Abused by my stepfather, but Alice Munro loved him: daughter


Weeks after writer and Nobel laureate Alice Munro died, her daughter, Andrea Robin Skinner, has come out with allegations of sexual assault against her stepfather, Gerald Fremlin. 

Skinner shares a harrowing account detailing years of abuse in an essay for Toronto Star on Sunday. Among the many serious accusations, Skinner says her stepfather admitted to the abuse to her mother but Munro continued to stay with him until his death in 2013.

Hailed as one of the best short story writers of all time, Munro died on May 13 at the age of 92. She won the Nobel prize for literature in 2013 and married Fremlin in 1976, after ending almost 20 years of marriage with James Munro in 1972.

The abuse allegedly began in 1976 when she was nine and Fremlin was well in his fifties. In the essay, Skinner reveals that the family was staying in her mother’s home in Clinton, Ontario, when Fremlin sexually assaulted her in her bed while she was asleep.

She further maintains that she shared the traumatising experience with her father, James Munro, who refrained from telling Munro.

Skinner divulges the extent of abuse, which spanned years, and allegedly involved Fremlin propositioning and exposing himself to her. She says that her stepfather would also tell her “about the little girls in the neighbourhood he liked”.

According to her, Fremlin ceased the sexual assault once she entered her teenage years. In the aftermath of sustained abuse, Skinner developed bulimia and insomnia.

She states that she first informed her mother about the abuse in 1992. At the time, Skinner was in her 20s. She conveyed the information through a letter, prompted by Munro expressing sympathy for a character in a story who had been sexually abused by her stepfather.

Munro’s reaction 

According to Skinner, Munro’s reaction was deeply distressing and that she “reacted exactly as I had feared she would, as if she had learned of an infidelity.” “She said that she had been ‘told too late,’ … she loved him too much, and that our misogynistic culture was to blame if I expected her to deny her own needs, sacrifice for her children and make up for the failings of men,” Skinner writes. “She was adamant that whatever had happened was between me and my stepfather. It had nothing to do with her.”

Diving further into her mother’s disappointing response to Fremlin’s actions, Skinner remarks that she felt “overwhelmed” by how Munro centred herself as the injured party. “She believed my father had made us keep the secret in order to humiliate her. She then told me about other children Fremlin had ‘friendships’ with, emphasising her own sense that she, personally, had been betrayed. Did she realise she was speaking to a victim and that I was her child? If she did, I couldn’t feel it.”

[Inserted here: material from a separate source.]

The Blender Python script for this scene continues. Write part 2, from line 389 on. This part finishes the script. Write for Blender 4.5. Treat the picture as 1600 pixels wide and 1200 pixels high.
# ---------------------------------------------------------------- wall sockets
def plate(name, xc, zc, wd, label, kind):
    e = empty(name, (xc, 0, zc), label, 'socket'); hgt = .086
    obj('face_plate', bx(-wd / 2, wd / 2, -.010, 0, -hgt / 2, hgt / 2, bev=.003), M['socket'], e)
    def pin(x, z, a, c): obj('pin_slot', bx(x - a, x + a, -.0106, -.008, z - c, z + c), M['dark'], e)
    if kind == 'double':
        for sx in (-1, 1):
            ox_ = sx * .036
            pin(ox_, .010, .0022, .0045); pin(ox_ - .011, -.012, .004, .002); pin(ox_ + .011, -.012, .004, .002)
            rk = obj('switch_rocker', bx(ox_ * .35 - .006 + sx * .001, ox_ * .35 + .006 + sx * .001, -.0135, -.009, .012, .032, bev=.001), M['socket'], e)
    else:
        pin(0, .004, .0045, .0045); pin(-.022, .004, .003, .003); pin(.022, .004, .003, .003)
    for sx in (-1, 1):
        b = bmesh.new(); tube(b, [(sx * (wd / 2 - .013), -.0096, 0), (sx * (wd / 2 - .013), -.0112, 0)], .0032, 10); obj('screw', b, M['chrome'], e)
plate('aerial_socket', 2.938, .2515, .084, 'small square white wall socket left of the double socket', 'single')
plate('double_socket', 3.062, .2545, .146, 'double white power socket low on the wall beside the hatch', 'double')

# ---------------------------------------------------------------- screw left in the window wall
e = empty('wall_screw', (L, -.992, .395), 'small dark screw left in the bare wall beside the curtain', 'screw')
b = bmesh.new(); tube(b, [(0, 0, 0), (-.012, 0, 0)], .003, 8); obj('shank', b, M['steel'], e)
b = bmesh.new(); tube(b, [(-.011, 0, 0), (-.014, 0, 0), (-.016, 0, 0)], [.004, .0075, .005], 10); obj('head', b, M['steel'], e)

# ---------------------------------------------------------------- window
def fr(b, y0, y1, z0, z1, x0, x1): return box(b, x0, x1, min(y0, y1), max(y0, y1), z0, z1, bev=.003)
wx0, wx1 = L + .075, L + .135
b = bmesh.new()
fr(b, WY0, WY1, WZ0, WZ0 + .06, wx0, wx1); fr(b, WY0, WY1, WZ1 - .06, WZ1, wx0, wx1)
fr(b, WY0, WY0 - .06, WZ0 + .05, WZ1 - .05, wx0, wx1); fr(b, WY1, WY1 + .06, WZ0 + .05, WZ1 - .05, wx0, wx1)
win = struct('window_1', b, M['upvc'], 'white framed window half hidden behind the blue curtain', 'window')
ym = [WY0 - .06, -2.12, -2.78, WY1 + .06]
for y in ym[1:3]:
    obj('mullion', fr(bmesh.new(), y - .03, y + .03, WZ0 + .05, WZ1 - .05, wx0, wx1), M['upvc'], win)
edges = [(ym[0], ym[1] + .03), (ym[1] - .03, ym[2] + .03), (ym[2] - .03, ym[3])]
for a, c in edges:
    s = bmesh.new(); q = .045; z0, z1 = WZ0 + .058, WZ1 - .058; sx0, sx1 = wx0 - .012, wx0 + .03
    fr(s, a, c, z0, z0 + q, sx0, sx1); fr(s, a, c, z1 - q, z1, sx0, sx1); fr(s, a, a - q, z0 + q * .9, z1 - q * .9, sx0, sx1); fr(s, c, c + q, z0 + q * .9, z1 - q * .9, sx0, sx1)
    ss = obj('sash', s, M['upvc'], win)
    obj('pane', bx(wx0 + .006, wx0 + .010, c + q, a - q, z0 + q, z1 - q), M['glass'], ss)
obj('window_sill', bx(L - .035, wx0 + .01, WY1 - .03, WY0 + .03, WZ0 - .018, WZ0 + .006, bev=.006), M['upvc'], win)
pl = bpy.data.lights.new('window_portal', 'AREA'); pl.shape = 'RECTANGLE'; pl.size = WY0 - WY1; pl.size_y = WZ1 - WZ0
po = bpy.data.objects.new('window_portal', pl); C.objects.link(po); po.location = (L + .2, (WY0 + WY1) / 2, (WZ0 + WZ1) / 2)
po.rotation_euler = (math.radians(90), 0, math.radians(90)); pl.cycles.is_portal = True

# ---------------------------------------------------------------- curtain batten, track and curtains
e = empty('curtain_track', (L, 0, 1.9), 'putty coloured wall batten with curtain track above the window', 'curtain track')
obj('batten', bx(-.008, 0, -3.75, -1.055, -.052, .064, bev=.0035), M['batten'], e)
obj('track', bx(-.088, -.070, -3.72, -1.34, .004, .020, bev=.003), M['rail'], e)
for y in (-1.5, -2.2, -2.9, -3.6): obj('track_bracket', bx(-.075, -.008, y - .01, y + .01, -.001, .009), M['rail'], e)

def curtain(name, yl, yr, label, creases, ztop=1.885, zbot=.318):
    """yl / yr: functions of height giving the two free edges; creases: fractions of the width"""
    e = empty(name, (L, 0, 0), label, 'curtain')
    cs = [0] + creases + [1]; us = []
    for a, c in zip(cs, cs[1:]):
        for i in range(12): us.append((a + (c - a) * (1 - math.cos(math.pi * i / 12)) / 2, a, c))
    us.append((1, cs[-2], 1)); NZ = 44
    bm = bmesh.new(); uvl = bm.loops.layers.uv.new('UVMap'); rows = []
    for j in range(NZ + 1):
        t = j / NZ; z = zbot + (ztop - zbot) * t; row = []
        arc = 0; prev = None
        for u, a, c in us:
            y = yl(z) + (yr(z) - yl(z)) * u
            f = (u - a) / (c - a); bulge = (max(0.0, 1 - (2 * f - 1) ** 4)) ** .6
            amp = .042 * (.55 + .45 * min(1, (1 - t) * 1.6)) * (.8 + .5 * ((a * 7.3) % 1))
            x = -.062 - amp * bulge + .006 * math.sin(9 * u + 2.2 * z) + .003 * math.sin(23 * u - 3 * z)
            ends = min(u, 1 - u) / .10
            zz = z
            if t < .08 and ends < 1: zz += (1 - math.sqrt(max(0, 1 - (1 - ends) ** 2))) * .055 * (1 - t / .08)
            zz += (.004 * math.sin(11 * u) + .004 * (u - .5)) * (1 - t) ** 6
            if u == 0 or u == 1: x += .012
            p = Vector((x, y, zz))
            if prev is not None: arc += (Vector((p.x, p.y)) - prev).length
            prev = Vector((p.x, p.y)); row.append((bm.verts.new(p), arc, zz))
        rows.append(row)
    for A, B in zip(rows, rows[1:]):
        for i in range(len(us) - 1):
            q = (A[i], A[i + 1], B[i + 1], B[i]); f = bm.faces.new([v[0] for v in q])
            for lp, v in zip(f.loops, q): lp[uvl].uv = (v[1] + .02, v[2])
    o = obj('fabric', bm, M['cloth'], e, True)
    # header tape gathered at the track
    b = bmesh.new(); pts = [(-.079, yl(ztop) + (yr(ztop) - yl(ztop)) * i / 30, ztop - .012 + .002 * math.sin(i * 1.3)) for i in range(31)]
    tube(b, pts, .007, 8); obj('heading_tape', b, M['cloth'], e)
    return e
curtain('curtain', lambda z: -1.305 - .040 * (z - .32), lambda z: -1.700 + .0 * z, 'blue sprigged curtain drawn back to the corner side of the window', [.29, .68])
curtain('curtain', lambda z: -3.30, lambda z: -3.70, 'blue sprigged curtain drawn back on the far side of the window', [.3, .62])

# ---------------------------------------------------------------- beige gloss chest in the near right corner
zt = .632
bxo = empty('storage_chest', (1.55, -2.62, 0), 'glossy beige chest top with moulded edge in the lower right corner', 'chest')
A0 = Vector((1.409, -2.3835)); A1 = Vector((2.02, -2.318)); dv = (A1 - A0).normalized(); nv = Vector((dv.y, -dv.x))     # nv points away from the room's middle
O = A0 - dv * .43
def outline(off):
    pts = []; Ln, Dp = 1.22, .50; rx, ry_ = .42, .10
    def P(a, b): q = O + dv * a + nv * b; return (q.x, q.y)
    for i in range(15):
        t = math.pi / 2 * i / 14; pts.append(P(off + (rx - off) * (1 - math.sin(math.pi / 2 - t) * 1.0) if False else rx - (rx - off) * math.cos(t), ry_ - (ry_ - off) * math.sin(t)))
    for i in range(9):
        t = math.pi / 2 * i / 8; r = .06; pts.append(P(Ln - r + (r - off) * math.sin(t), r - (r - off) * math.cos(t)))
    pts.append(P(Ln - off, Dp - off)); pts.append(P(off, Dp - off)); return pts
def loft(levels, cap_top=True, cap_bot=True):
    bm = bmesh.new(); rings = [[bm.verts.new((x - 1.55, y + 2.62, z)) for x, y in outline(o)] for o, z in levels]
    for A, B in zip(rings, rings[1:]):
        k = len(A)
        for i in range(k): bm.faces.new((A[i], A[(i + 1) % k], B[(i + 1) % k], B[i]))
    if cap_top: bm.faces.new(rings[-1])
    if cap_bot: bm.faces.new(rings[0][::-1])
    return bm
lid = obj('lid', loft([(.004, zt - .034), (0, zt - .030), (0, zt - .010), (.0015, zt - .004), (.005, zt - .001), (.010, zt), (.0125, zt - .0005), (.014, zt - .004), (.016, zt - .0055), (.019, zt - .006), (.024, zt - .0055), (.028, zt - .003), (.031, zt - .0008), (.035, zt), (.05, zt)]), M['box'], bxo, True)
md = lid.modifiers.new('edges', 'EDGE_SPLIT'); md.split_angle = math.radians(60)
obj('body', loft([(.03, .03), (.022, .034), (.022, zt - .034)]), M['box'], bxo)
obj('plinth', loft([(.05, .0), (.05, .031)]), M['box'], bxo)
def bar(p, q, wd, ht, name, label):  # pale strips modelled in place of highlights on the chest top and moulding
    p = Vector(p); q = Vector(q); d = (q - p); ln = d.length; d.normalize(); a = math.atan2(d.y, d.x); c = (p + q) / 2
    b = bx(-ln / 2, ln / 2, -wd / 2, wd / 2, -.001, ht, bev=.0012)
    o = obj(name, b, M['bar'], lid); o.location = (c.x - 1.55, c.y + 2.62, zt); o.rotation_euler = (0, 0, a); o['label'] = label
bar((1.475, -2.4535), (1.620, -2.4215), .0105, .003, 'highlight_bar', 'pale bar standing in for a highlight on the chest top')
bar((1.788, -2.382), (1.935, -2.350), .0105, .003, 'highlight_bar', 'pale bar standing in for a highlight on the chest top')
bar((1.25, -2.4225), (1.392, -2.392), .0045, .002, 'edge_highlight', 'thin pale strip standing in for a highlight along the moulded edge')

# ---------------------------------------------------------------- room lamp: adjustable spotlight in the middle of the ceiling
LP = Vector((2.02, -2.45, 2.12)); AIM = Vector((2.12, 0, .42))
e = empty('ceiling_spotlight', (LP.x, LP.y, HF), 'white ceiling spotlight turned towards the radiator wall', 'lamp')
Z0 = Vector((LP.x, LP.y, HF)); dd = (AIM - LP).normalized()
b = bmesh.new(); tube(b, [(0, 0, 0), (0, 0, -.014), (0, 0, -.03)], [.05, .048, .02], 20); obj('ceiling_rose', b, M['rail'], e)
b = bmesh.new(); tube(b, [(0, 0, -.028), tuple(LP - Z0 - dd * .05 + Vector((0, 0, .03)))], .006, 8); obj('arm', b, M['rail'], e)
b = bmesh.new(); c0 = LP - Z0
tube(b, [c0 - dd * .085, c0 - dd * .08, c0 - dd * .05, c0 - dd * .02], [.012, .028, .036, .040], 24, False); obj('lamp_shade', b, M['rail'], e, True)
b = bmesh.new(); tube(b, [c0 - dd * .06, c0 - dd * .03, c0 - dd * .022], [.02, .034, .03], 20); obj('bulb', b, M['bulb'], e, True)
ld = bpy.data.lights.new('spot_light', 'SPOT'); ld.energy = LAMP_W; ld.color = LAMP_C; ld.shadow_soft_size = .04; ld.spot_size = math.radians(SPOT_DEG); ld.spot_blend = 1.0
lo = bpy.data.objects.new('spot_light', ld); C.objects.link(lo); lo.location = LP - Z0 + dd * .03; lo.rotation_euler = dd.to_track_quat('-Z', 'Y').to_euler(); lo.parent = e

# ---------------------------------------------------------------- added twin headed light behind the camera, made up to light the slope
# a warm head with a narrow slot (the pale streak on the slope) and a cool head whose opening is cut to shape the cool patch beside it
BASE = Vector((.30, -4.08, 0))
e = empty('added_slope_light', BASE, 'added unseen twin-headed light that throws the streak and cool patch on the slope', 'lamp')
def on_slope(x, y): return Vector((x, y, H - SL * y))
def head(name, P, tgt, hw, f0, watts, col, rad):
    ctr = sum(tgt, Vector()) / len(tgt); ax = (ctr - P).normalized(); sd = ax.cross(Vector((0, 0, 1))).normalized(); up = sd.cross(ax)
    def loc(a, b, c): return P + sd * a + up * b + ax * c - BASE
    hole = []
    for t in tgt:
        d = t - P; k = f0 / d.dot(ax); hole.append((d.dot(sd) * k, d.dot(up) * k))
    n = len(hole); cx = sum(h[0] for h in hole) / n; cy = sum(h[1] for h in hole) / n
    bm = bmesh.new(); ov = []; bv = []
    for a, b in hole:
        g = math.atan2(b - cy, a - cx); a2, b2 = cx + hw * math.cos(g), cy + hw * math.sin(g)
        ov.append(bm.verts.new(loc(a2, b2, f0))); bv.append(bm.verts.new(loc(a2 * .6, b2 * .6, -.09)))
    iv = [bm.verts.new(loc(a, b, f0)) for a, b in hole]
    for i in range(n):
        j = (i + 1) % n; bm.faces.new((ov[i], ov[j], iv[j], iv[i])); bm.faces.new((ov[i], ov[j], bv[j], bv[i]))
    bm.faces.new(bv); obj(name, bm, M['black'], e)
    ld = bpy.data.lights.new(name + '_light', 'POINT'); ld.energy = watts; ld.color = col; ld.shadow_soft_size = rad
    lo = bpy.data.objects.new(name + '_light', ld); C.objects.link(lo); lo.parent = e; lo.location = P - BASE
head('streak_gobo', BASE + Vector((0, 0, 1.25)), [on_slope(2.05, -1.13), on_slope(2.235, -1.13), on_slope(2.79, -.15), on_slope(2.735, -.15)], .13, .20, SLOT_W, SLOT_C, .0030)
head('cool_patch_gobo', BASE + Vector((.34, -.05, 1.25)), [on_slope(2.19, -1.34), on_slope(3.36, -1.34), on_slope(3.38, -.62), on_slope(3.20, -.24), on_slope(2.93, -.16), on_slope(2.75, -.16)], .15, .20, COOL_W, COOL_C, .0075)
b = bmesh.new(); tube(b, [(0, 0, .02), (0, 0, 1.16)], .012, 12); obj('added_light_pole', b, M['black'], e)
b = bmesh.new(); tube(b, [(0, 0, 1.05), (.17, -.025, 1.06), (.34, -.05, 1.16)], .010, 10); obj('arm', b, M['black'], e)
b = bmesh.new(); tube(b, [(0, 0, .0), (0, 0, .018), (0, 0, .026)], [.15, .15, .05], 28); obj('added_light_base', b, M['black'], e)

Following Munro’s refusal to acknowledge the harm caused by Fremlin, Skinner chose to distance herself from the couple in 2002. She says the tough decision was prompted partly out of concern for her own children whom she refused to let near Fremlin. However, she was compelled to take action against him when she heard Munro praise him as a husband in an interview.

In 2005, Skinner took Fremlin’s letters to the police. In the letters, Fremlin admitted to the sexual abuse but shifted the blame onto Skinner. The letters further included threats to go public if the situation escalated. 

Fremlin pleads guilty

“If the worst comes to worst I intend to go public,” he wrote, according to Skinner. “I will make available for publication a number of photographs, notably some taken at my cabin near Ottawa which are extremely eloquent … one of Andrea in my underwear shorts.”

Skinner disclosed how he described her nine-year-old self as a “homewrecker” and accused her of invading his bedroom “for sexual adventure”. The formal investigation led to an 80-year-old Fremlin being charged with indecent assault against Skinner. Fremlin pleaded guilty but Munro did not part ways with him and was there while he received a two years’ probation.

Munro’s fame as prolific author was one of the reasons why “the silence continued”, Skinner says. “I also wanted this story, my story, to become part of the stories people tell about my mother,” she explains in the essay. 

She adds, “I never wanted to see another interview, biography or event that didn’t wrestle with the reality of what had happened to me, and with the fact that my mother, confronted with the truth of what had happened, chose to stay with, and protect, my abuser.”